> **DIRECTIONS**
Print exactly the lines from the line with "76, 60), 3, .3)" to the last line of the data, please, both included.

====== DATA EXTRACT ======

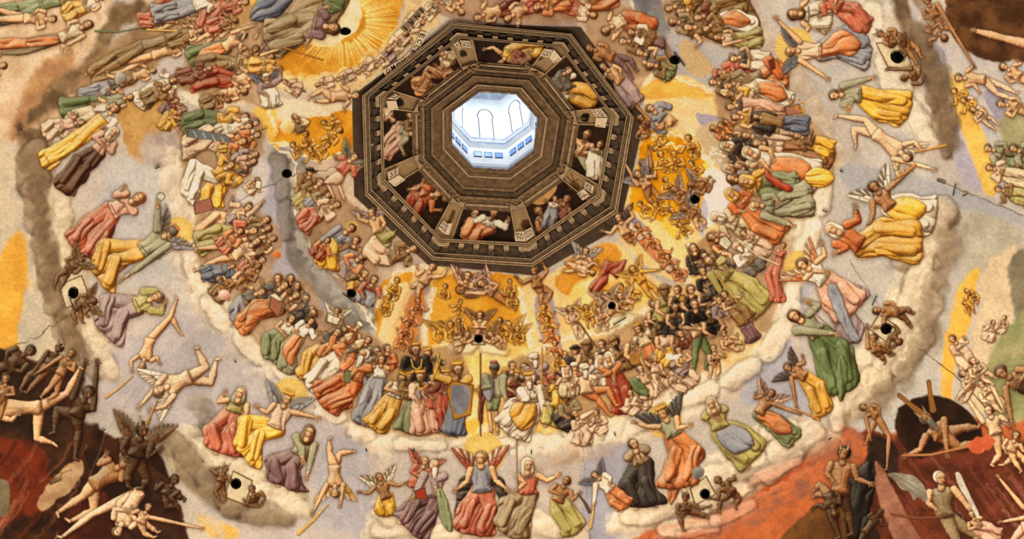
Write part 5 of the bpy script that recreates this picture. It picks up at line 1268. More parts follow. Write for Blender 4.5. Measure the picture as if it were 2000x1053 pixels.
def mesh(name, V, Fc, mat, parent=None, smooth=False):
    me = bpy.data.meshes.new(name); me.from_pydata([tuple(v) for v in V], [], [tuple(f) for f in Fc]); me.materials.append(mat)
    if smooth: me.polygons.foreach_set('use_smooth', [True]*len(me.polygons))
    me.update(); return link(bpy.data.objects.new(name, me), parent)
def mat(name, c, rough=.8, c2=None, scale=6, bump=.0, emit=None, es=0, metal=0):
    m = bpy.data.materials.new(name); m.use_nodes = True; nt = m.node_tree; b = nt.nodes['Principled BSDF']
    lin = lambda v: tuple(((x/255+.055)/1.055)**2.4 if x/255 > .04 else x/255/12.92 for x in v)+(1,)
    b.inputs['Roughness'].default_value = rough; b.inputs['Metallic'].default_value = metal
    if 'Specular IOR Level' in b.inputs: b.inputs['Specular IOR Level'].default_value = .2
    if c2 is not None:
        tc = nt.nodes.new('ShaderNodeTexCoord'); n = nt.nodes.new('ShaderNodeTexNoise'); n.inputs['Scale'].default_value = scale; n.inputs['Detail'].default_value = 6
        r = nt.nodes.new('ShaderNodeValToRGB'); r.color_ramp.elements[0].position = .35; r.color_ramp.elements[1].position = .68
        r.color_ramp.elements[0].color = lin(c); r.color_ramp.elements[1].color = lin(c2)
        nt.links.new(tc.outputs['Object'], n.inputs['Vector']); nt.links.new(n.outputs['Fac'], r.inputs[0]); nt.links.new(r.outputs[0], b.inputs['Base Color'])
        if bump:
            bp = nt.nodes.new('ShaderNodeBump'); bp.inputs['Strength'].default_value = bump; bp.inputs['Distance'].default_value = .05
            nt.links.new(n.outputs['Fac'], bp.inputs['Height']); nt.links.new(bp.outputs[0], b.inputs['Normal'])
    else: b.inputs['Base Color'].default_value = lin(c)
    if emit is not None: b.inputs['Emission Color'].default_value = lin(emit); b.inputs['Emission Strength'].default_value = es
    return m
fresco = bpy.data.materials.new('fresco_plaster'); fresco.use_nodes = True
nt = fresco.node_tree; bs = nt.nodes['Principled BSDF']; at = nt.nodes.new('ShaderNodeAttribute'); at.attribute_name = 'pigment'
bs.inputs['Roughness'].default_value = .85; bs.inputs['Specular IOR Level'].default_value = .15
tc = nt.nodes.new('ShaderNodeTexCoord'); nz = nt.nodes.new('ShaderNodeTexNoise'); nz.inputs['Scale'].default_value = 7; nz.inputs['Detail'].default_value = 8; nz.inputs['Roughness'].default_value = .7
mr = nt.nodes.new('ShaderNodeMapRange'); mr.inputs['From Min'].default_value = .3; mr.inputs['From Max'].default_value = .7; mr.inputs['To Min'].default_value = .88; mr.inputs['To Max'].default_value = 1.1
mx = nt.nodes.new('ShaderNodeVectorMath'); mx.operation = 'SCALE'
bp = nt.nodes.new('ShaderNodeBump'); bp.inputs['Strength'].default_value = .25; bp.inputs['Distance'].default_value = .04
L_ = nt.links.new
L_(tc.outputs['Object'], nz.inputs['Vector']); L_(nz.outputs['Fac'], mr.inputs['Value']); L_(at.outputs['Color'], mx.inputs[0]); L_(mr.outputs[0], mx.inputs['Scale']); L_(mx.outputs[0], bs.inputs['Base Color'])
L_(nz.outputs['Fac'], bp.inputs['Height']); L_(bp.outputs[0], bs.inputs['Normal'])

VENT = [(461, 945, 9.5, 10, 0, 'lower left'), (1377, 965, 9.5, 9.5, 0, 'lower right, between two crouching painted demons'), (935, 662, 7.5, 8, 0, 'central, under a painted winged cherub'),
        (1731, 642, 10, 10.5, .5, 'right, in the painted cloud tower'), (143, 572, 9.5, 11, .3, 'left, between winged painted demons'), (1752, 111, 11, 12.5, -.8, 'upper right'),
        (686, 573, 8.5, 8.5, 0, 'in the grey painted cloud roll'), (560, 339, 9.5, 8, 0, 'left of the dark ledge'), (1357, 389, 9, 8.5, .4, 'in the golden field right of the ledge'),
        (1195, 597, 7, 7, 0, 'among small golden cherubs'), (1318, 117, 10.5, 8, .2, 'upper, in the grey cloud stripe'), (674, 61, 10.5, 7, 0, 'in the golden glory at the top left')]
step = 1.4
xs = np.concatenate([np.arange(-560, -120, 10.), np.arange(-120, -6, 5.), np.arange(-6, 2007, step), np.arange(2010, 2120, 5.), np.arange(2120, 2540, 10.)])
ys = np.concatenate([np.arange(-360, -120, 10.), np.arange(-120, -6, 5.), np.arange(-6, 1060, step), np.arange(1062, 1174, 5.), np.arange(1174, 1440, 10.)])
GX, GY = np.meshgrid(xs, ys); ny, nx = GX.shape
PT = np.empty((ny, nx, 3), np.float32)
for r0 in range(0, ny, 80): PT[r0:r0+80] = surf(GX[r0:r0+80], GY[r0:r0+80])
def fold_back(v, n):      # beyond the painted sheet the decoration goes on mirrored
    v = np.abs(v-2); m = n-6; v = np.mod(v, 2*m); return np.where(v > m, 2*m-v, v)+2
cxi = fold_back(GX+OX, CW); cyi = fold_back(GY+OY, CH); xi = cxi.astype(int); yi = cyi.astype(int); fx = (cxi-xi)[..., None].astype(np.float32); fy = (cyi-yi)[..., None].astype(np.float32)
COLR = (C[yi, xi]*(1-fx)+C[yi, xi+1]*fx)*(1-fy)+(C[yi+1, xi]*(1-fx)+C[yi+1, xi+1]*fx)*fy
COLR = COLR.astype(np.float32).reshape(-1, 3)
idg = np.where((GX > -OX+2) & (GX < 2000+OX-4) & (GY > -OY+2) & (GY < 1053+OY-4), ID[yi, xi], 0); web = (PT[..., :2]@NK.T.astype(np.float32)).argmax(-1).astype(np.int16)
del cxi, cyi, fx, fy
fw = web[:-1, :-1]; fid = idg[:-1, :-1].copy(); FX = (GX[:-1, :-1]+GX[1:, 1:])/2; FY = (GY[:-1, :-1]+GY[1:, 1:])/2
keep = PT[:-1, :-1, 2] > 5
jump = np.linalg.norm(PT[:-1, :-1]-PT[1:, 1:], axis=-1); keep &= jump < np.where((FX < -6) | (FX > 2007) | (FY < -6) | (FY > 1060), 8, 3)
win_ = (FX > 860) & (FX < 1070) & (FY > 165) & (FY < 345); dd = np.full(FX.shape, 99.)
dd[win_] = sdpoly(VO, FX[win_], FY[win_]); keep &= ~(dd < -.5)
for x, y, rx, ry, a, _ in VENT:
    u = (FX-x)*math.cos(a)+(FY-y)*math.sin(a); v = -(FX-x)*math.sin(a)+(FY-y)*math.cos(a); keep &= ~((u/rx)**2+(v/ry)**2 < .93)
NF = len(FIGS)
# a figure belongs to the web where most of it lies
gid = np.where(fid > 0, 8+fid, fw).astype(np.int32)
vid = (np.arange(ny-1)[:, None]*nx+np.arange(nx-1)[None]).astype(np.int32)
sel = keep.ravel(); gidf = gid.ravel()[sel]; v0 = vid.ravel()[sel]; wf = fw.ravel()[sel]
order = np.argsort(gidf, kind='stable'); gidf = gidf[order]; v0 = v0[order]; wf = wf[order]
bounds = np.searchsorted(gidf, np.arange(0, 9+NF+1))
PTf = PT.reshape(-1, 3)
def PIG(c):
    """pigment under neutral light: the floodlights and the glow between the warm walls yellow it"""
    l = np.where(c > .04, ((c+.055)/1.055)**2.4, c/12.92)*np.array([1., 1.2, 1.5], np.float32)
    l = l/(1+.0*l); l = np.minimum(l, .93); return np.where(l > .0031, 1.055*l**(1/2.4)-.055, l*12.92)
def piece(name, v, parent):
    q = np.stack([v, v+nx, v+nx+1, v+1], 1)      # seen from inside the vault
    uq, inv = np.unique(q.ravel(), return_inverse=True)
    me = bpy.data.meshes.new(name); n = len(v)
    me.vertices.add(len(uq)); me.vertices.foreach_set('co', PTf[uq].ravel())
    me.loops.add(n*4); me.loops.foreach_set('vertex_index', inv.astype(np.int32))
    me.polygons.add(n); me.polygons.foreach_set('loop_start', np.arange(0, n*4, 4, dtype=np.int32)); me.polygons.foreach_set('loop_total', np.full(n, 4, np.int32))
    a = me.color_attributes.new('pigment', 'BYTE_COLOR', 'POINT')
    c4 = np.ones((len(uq), 4), np.float32); c4[:, :3] = PIG(COLR[uq]); a.data.foreach_set('color_srgb', c4.ravel())
    me.materials.append(fresco); me.update(calc_edges=True)
    return link(bpy.data.objects.new(name, me), parent)
webs = {}
for k in range(8):
    a, b = bounds[k], bounds[k+1]
    if b-a < 4: continue
    o = piece('ceiling', v0[a:b], None); o['kind'] = 'structure'; webs[k] = o
    o['label'] = 'painted web of the octagonal vault, '+['near side above the ledge', 'upper right', 'right', 'lower right', 'bottom centre', 'lower left', 'left', 'upper left'][k]
nfig = 0; used = {}; lcount = {l: [q[1] for q in FIGS].count(l) for _, l in FIGS}
for f in range(1, NF+1):
    a, b = bounds[8+f], bounds[9+f]
    if b-a < 25:
        continue
    wk = int(np.bincount(wf[a:b]).argmax()); kind, lab = FIGS[f-1]
    o = piece(kind, v0[a:b], webs.get(wk)); used[lab] = used.get(lab, 0)+1
    nfig += 1
    if lcount[lab] == 1: o['label'] = lab
del GX, GY, PT, COLR, FX, FY, dd, web, fid, gid
del C, ID

# ---- stone of the ledge and lantern mouth -------------------------------------------
stone = mat('ledge_stone', (120, 96, 70), .85, (156, 128, 96), 3, .3)
stone_l = mat('corbel_stone', (158, 134, 104), .85, (190, 166, 132), 4, .3)
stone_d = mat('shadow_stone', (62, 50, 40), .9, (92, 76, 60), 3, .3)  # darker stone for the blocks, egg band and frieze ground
stone_m = mat('mouth_stone', (96, 76, 56), .85, (132, 106, 78), 2.5, .3)
page = mat('book_page', (226, 204, 172), .8, (236, 218, 190), 5)
ink = mat('ink', (34, 24, 20), .8)
iron = mat('iron', (34, 28, 26), .6, (52, 40, 34), 12, metal=.5)
hole = mat('vent_dark', (12, 9, 8), .95, (18, 14, 12), 8)
carve = mat('carved_stone', (168, 142, 110), .85, (130, 104, 76), 8, .4)
def slab(name, quad, off0, off1, m, parent, bev=.0):
    """solid block on the vault: face polygon (photo px) at height off1, foot at off0"""
    T = S(quad, off1); B = S(quad, off0); n = len(quad)
    c = T.mean(0); Bs = c+(B-c); V = list(T)+list(B)
    if bev:
        T2 = S(quad, off1-bev); cc = np.mean(quad, 0); q2 = [tuple(cc+(np.array(p)-cc)*(1-bev*8/max(8, np.hypot(*(np.array(p)-cc))))) for p in quad]
        V = list(S(q2, off1))+list(T2)+list(B)
        F = [tuple(range(n))]+[(i, (i+1) % n, n+(i+1) % n, n+i) for i in range(n)]+[(n+i, n+(i+1) % n, 2*n+(i+1) % n, 2*n+i) for i in range(n)]
    else: F = [tuple(range(n))]+[(i, (i+1) % n, n+(i+1) % n, n+i) for i in range(n)]
    return mesh(name, V, F, m, parent)
def strip(name, k, s0, s1, off0, off1, m, parent, u0=0., u1=1., n=6):
    us = np.linspace(u0, u1, n); A = [oc(k, u, s0) for u in us]; B = [oc(k, u, s1) for u in us]
    TA, TB, BA, BB = S(A, off1), S(B, off1), S(A, off0), S(B, off0)
    V = list(TA)+list(TB)+list(BA)+list(BB); F = []
    for i in range(n-1):
        F += [(i, i+1, n+i+1, n+i), (n+i, n+i+1, 3*n+i+1, 3*n+i), (2*n+i, 2*n+i+1, i+1, i)]
    F += [(0, n, 3*n, 2*n), (n-1, 2*n-1, 4*n-1, 3*n-1)]
    return mesh(name, V, F, m, parent)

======

> **EXERCISE RESULT**
stone_d = mat('shadow_stone', (62, 50, 40), .9, (92, 76, 60), 3, .3)  # darker stone for the blocks, egg band and frieze ground
stone_m = mat('mouth_stone', (96, 76, 56), .85, (132, 106, 78), 2.5, .3)
page = mat('book_page', (226, 204, 172), .8, (236, 218, 190), 5)
ink = mat('ink', (34, 24, 20), .8)
iron = mat('iron', (34, 28, 26), .6, (52, 40, 34), 12, metal=.5)
hole = mat('vent_dark', (12, 9, 8), .95, (18, 14, 12), 8)
carve = mat('carved_stone', (168, 142, 110), .85, (130, 104, 76), 8, .4)
def slab(name, quad, off0, off1, m, parent, bev=.0):
    """solid block on the vault: face polygon (photo px) at height off1, foot at off0"""
    T = S(quad, off1); B = S(quad, off0); n = len(quad)
    c = T.mean(0); Bs = c+(B-c); V = list(T)+list(B)
    if bev:
        T2 = S(quad, off1-bev); cc = np.mean(quad, 0); q2 = [tuple(cc+(np.array(p)-cc)*(1-bev*8/max(8, np.hypot(*(np.array(p)-cc))))) for p in quad]
        V = list(S(q2, off1))+list(T2)+list(B)
        F = [tuple(range(n))]+[(i, (i+1) % n, n+(i+1) % n, n+i) for i in range(n)]+[(n+i, n+(i+1) % n, 2*n+(i+1) % n, 2*n+i) for i in range(n)]
    else: F = [tuple(range(n))]+[(i, (i+1) % n, n+(i+1) % n, n+i) for i in range(n)]
    return mesh(name, V, F, m, parent)
def strip(name, k, s0, s1, off0, off1, m, parent, u0=0., u1=1., n=6):
    us = np.linspace(u0, u1, n); A = [oc(k, u, s0) for u in us]; B = [oc(k, u, s1) for u in us]
    TA, TB, BA, BB = S(A, off1), S(B, off1), S(A, off0), S(B, off0)
    V = list(TA)+list(TB)+list(BA)+list(BB); F = []
    for i in range(n-1):
        F += [(i, i+1, n+i+1, n+i), (n+i, n+i+1, 3*n+i+1, 3*n+i), (2*n+i, 2*n+i+1, i+1, i)]
    F += [(0, n, 3*n, 2*n), (n-1, 2*n-1, 4*n-1, 3*n-1)]
    return mesh(name, V, F, m, parent)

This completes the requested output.